Mofaz to present his plan: Palestinian state within year

Provisional state would have 60 percent of West Bank

By Mazal Mualem Tags: Israel news

MK Shaul Mofaz (Kadima) has scheduled a news conference for today in which he will present a plan calling for the establishment within a year of a Palestinian state with provisional boundaries on 60 percent of the West Bank.

Mofaz intends to portray his proposal as a challenge not only to Prime Minister Benjamin Netanyahu but also to his own party's leader, Tzipi Livni.

The Mofaz plan provides a centrist, pragmatic approach. He intends to initiate a debate on his plan at a meeting of the Kadima party council. From a political standpoint, Mofaz is signaling that he has no interest in returning to Likud and that he seeks to make a bid for the leadership of Kadima.
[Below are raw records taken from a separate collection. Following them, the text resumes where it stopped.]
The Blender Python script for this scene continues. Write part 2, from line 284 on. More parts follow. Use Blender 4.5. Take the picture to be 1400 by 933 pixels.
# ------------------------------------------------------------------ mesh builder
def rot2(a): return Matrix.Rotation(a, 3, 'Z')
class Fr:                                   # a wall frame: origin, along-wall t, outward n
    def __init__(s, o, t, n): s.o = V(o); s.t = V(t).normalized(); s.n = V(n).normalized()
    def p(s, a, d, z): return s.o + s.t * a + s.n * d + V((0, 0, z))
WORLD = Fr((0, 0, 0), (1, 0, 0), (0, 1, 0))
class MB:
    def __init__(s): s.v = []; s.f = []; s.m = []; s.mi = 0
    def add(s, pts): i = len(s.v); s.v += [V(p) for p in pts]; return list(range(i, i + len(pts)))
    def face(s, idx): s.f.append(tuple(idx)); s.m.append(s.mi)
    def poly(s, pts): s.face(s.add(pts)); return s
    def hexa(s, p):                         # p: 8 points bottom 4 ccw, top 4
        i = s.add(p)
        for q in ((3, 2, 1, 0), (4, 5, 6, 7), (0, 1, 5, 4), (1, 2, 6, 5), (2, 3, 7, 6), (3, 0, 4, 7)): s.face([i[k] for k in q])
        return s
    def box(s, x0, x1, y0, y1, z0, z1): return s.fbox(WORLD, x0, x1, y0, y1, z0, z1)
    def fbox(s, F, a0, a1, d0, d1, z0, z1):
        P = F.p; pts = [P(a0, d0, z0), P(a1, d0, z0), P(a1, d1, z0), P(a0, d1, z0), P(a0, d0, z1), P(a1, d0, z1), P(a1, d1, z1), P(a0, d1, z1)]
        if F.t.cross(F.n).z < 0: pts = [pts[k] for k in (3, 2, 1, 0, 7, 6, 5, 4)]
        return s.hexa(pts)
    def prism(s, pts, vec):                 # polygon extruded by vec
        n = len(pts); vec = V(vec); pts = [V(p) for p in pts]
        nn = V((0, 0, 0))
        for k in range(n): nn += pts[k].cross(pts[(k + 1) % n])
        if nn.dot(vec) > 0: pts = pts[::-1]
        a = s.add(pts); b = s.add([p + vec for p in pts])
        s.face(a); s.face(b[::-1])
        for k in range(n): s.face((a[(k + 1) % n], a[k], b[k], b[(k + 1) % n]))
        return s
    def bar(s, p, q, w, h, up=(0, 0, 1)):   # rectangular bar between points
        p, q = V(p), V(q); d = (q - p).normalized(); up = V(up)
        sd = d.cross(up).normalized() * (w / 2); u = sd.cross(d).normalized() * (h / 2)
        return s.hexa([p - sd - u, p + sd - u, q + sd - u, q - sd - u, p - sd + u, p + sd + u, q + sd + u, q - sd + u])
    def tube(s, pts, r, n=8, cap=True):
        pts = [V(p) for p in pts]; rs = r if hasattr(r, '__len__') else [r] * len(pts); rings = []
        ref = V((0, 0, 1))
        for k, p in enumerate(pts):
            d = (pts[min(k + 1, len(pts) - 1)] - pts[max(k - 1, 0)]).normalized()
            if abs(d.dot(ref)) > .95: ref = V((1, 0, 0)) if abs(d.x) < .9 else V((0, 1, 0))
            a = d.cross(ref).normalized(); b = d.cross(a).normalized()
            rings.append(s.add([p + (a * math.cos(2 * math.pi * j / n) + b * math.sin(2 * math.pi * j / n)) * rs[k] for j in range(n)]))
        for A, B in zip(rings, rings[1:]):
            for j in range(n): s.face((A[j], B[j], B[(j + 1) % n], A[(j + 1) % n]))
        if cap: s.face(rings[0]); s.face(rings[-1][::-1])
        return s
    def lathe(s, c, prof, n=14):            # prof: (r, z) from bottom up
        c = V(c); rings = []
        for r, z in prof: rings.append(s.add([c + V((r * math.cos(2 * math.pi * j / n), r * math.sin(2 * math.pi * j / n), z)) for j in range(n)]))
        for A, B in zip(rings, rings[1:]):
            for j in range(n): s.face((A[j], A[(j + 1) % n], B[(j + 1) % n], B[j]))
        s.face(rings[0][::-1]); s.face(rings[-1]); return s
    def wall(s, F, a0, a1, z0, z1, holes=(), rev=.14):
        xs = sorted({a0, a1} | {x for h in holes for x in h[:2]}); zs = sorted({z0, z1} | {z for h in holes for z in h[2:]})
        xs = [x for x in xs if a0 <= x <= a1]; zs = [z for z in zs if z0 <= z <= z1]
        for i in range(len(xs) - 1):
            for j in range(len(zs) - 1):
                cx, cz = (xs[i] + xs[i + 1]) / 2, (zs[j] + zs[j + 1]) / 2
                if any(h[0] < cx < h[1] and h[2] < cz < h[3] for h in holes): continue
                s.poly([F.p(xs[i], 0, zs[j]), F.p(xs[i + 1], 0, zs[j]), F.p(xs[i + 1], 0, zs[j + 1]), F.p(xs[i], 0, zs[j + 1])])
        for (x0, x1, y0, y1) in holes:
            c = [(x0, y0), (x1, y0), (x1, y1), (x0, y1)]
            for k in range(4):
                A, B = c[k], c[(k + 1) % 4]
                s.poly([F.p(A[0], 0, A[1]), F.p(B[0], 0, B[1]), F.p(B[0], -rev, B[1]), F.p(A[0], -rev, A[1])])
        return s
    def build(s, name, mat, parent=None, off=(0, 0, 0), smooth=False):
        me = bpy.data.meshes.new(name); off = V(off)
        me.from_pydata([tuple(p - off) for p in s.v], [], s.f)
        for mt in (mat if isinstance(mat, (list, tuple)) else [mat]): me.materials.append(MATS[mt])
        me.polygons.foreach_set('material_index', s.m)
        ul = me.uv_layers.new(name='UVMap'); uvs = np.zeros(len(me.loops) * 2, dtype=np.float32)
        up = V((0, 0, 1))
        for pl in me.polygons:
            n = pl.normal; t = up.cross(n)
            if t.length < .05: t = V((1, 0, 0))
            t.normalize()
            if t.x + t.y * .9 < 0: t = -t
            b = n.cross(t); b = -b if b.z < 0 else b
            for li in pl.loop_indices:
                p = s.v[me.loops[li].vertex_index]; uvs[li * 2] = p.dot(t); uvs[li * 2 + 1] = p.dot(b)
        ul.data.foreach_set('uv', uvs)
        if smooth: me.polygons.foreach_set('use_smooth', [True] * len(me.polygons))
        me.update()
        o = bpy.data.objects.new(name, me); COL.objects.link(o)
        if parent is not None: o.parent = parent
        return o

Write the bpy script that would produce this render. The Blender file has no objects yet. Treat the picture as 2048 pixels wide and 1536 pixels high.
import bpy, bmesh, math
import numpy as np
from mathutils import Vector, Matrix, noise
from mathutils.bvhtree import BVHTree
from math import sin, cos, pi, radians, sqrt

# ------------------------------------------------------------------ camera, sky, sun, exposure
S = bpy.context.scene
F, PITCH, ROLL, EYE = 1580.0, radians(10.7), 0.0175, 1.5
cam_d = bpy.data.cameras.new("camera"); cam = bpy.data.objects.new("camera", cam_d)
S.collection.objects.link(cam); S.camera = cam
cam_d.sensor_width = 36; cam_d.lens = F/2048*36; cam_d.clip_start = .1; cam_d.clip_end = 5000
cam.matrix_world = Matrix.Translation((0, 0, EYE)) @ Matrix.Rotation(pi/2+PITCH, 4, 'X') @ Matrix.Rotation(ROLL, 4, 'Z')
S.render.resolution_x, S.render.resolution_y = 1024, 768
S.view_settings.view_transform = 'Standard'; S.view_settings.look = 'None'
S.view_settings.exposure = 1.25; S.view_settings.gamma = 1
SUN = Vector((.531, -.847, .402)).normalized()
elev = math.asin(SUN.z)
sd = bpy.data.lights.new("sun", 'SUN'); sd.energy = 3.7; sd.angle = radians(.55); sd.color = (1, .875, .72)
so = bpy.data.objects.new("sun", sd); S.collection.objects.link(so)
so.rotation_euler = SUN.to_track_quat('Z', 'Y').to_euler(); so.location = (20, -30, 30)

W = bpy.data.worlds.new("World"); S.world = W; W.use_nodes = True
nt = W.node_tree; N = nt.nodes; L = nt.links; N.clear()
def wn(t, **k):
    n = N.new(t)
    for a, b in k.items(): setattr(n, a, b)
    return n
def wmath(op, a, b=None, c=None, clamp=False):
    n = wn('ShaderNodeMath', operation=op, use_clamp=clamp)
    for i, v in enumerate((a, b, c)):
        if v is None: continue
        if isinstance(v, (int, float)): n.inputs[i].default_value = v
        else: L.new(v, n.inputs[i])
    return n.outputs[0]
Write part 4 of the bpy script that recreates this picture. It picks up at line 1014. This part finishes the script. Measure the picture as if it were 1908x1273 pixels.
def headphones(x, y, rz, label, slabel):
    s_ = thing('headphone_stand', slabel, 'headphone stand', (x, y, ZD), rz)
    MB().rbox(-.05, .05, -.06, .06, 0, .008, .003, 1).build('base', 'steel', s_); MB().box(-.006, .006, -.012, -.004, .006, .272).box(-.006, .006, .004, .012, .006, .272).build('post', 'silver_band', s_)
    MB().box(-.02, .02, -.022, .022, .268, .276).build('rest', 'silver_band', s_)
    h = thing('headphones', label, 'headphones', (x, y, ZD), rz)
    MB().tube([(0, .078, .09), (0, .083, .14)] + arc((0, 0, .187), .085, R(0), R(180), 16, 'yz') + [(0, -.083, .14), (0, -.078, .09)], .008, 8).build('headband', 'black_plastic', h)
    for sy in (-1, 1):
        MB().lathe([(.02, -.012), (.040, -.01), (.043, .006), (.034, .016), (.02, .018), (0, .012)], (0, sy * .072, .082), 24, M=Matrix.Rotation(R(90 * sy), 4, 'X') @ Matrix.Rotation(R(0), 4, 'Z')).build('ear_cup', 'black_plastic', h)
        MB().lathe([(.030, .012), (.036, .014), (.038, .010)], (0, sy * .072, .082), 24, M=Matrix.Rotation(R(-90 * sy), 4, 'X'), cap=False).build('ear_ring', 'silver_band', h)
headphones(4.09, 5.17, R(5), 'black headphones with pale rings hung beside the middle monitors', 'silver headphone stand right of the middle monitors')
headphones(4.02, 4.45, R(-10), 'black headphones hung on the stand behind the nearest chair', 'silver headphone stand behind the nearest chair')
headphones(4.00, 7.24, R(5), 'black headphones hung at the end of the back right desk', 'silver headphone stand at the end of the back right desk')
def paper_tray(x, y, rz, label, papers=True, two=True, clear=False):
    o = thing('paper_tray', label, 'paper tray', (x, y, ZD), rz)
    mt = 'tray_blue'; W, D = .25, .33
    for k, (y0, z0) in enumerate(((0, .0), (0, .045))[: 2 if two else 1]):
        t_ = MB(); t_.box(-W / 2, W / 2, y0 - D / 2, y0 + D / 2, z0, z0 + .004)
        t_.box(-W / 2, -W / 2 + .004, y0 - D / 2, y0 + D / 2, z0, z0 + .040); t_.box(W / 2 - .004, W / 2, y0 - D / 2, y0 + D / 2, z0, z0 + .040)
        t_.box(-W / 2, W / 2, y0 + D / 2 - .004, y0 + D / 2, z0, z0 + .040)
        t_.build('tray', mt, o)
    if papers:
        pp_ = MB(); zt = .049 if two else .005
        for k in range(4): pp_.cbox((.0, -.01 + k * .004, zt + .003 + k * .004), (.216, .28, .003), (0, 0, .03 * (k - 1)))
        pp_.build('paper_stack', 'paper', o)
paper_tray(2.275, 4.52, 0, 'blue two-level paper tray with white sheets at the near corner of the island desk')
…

His proposal for the Palestinian state would presumably be part of his platform for that campaign.

At the same time, Mofaz is working to bring forward the date of the Kadima primaries, an effort that Livni has managed to stop for the time being. In private conversations, Mofaz has expressed confidence that the primaries will take place in about 18 months.

Kadima sources have said they are not ruling out the possibility that Mofaz views his plan as a basis upon which Kadima would join the governing coalition, and that he could force such a move on Livni.

Mofaz developed his proposal following consultations with figures in the defense establishment, the heads of think tanks and politicians. He contends that the stalemate in the negotiations between Israel and the Palestinians is dangerous from a demographic standpoint and with respect to Israel's legitimacy in the world.

According to the Mofaz plan, in the initial stage of the establishment of a Palestinian state with provisional borders there would be no need to uproot Jewish settlers in the West Bank, but legislation would be enacted to show Israel's serious intent, providing for the subsequent relocation in the Galilee and in West Bank settlement blocs of about 70,000 residents of isolated settlements.

Mofaz has not excluded the possibility that outlying Jerusalem neighborhoods would eventually become part of the independent Palestinian state.